Few would disagree that brutality against a child is among the worst acts imaginable. But when it comes to accountability, courts, international fact-finding mechanisms, truth commissions, and other judicial and nonjudicial processes frequently place abuses against children as a lower priority. Children are seen as too fragile or too unreliable to be witnesses and their cases as too time-consuming. But when the facts are not gathered and cases not brought, child victims of war are denied the justice to which they are entitled.

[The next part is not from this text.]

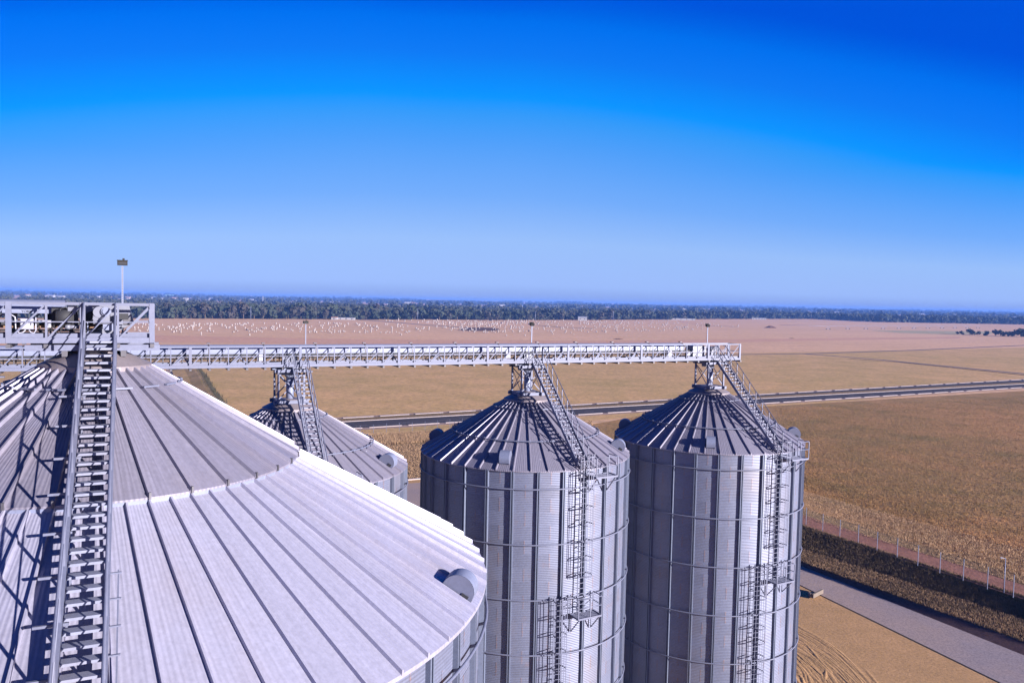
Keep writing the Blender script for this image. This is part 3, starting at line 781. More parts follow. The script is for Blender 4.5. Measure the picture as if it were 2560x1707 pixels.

This week, at the annual Assembly of States Parties of the International Criminal Court (ICC), the court’s prosecutor pledged, through a newly updated policy on children, to do more to hold perpetrators of crimes against children to account. He said this means considering children in every case, while protecting individual children’s best interests and respecting informed consent. While the court’s convictions so far include recruitment of child soldiers and using them in hostilities, rape, and sexual slavery of children, there is far more that could be done whenever children are targeted for abuse.
The ICC prosecutor’s policy on children should be a strong signal that all accountability processes should systematically incorporate the investigation and documentation of violations and crimes against children. At least two elements are needed: 1) an explicit mandate to examine what has happened to children, and 2) the necessary skills to do so in a way that ensures the investigation and prosecution protects children. This may require reprioritizing the core competencies of investigators, prosecutors, and other staff in hiring and training. A reprioritization could also address competency in disability, gender, and cases involving people of all ages. Addressing abuses against children should be everyone’s responsibility; building in specialized expertise on children in every process is also important.
In truth-telling, investigations, prosecutions, and reparations, justice for crimes against children should be front and center.